WHAT IS BEING ASKED >> Write out all of the data without omission, exactly as shown.

»»

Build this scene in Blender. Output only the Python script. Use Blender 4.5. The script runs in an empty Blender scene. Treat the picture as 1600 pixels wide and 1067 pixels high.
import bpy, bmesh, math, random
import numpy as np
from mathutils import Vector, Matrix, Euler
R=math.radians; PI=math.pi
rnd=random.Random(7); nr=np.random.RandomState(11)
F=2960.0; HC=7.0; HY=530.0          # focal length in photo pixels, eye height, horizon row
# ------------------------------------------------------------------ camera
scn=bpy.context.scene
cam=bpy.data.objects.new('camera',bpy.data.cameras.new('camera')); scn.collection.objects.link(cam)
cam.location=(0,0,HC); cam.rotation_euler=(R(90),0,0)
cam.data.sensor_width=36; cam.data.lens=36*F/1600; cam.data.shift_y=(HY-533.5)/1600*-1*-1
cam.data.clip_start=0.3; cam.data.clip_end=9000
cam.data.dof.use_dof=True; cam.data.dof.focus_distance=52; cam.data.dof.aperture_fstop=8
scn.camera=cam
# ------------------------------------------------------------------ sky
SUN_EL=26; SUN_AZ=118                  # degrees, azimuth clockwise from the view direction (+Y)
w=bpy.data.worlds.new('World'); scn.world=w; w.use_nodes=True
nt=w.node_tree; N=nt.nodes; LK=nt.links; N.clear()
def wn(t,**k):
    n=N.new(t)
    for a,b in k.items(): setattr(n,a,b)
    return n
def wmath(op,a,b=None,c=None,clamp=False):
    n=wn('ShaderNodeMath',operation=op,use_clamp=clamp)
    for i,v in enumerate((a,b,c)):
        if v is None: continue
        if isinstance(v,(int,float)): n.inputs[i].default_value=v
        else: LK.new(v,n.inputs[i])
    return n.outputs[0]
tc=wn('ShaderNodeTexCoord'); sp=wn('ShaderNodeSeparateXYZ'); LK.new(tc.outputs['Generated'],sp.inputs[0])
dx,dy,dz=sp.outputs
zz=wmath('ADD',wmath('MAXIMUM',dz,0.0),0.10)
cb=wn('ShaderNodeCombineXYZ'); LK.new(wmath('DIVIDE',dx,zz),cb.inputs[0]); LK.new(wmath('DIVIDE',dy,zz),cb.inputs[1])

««

COMPLETED TASK >>
Build this scene in Blender. Output only the Python script. Use Blender 4.5. The script runs in an empty Blender scene. Treat the picture as 1600 pixels wide and 1067 pixels high.
import bpy, bmesh, math, random
import numpy as np
from mathutils import Vector, Matrix, Euler
R=math.radians; PI=math.pi
rnd=random.Random(7); nr=np.random.RandomState(11)
F=2960.0; HC=7.0; HY=530.0          # focal length in photo pixels, eye height, horizon row
# ------------------------------------------------------------------ camera
scn=bpy.context.scene
cam=bpy.data.objects.new('camera',bpy.data.cameras.new('camera')); scn.collection.objects.link(cam)
cam.location=(0,0,HC); cam.rotation_euler=(R(90),0,0)
cam.data.sensor_width=36; cam.data.lens=36*F/1600; cam.data.shift_y=(HY-533.5)/1600*-1*-1
cam.data.clip_start=0.3; cam.data.clip_end=9000
cam.data.dof.use_dof=True; cam.data.dof.focus_distance=52; cam.data.dof.aperture_fstop=8
scn.camera=cam
# ------------------------------------------------------------------ sky
SUN_EL=26; SUN_AZ=118                  # degrees, azimuth clockwise from the view direction (+Y)
w=bpy.data.worlds.new('World'); scn.world=w; w.use_nodes=True
nt=w.node_tree; N=nt.nodes; LK=nt.links; N.clear()
def wn(t,**k):
    n=N.new(t)
    for a,b in k.items(): setattr(n,a,b)
    return n
def wmath(op,a,b=None,c=None,clamp=False):
    n=wn('ShaderNodeMath',operation=op,use_clamp=clamp)
    for i,v in enumerate((a,b,c)):
        if v is None: continue
        if isinstance(v,(int,float)): n.inputs[i].default_value=v
        else: LK.new(v,n.inputs[i])
    return n.outputs[0]
tc=wn('ShaderNodeTexCoord'); sp=wn('ShaderNodeSeparateXYZ'); LK.new(tc.outputs['Generated'],sp.inputs[0])
dx,dy,dz=sp.outputs
zz=wmath('ADD',wmath('MAXIMUM',dz,0.0),0.10)
cb=wn('ShaderNodeCombineXYZ'); LK.new(wmath('DIVIDE',dx,zz),cb.inputs[0]); LK.new(wmath('DIVIDE',dy,zz),cb.inputs[1])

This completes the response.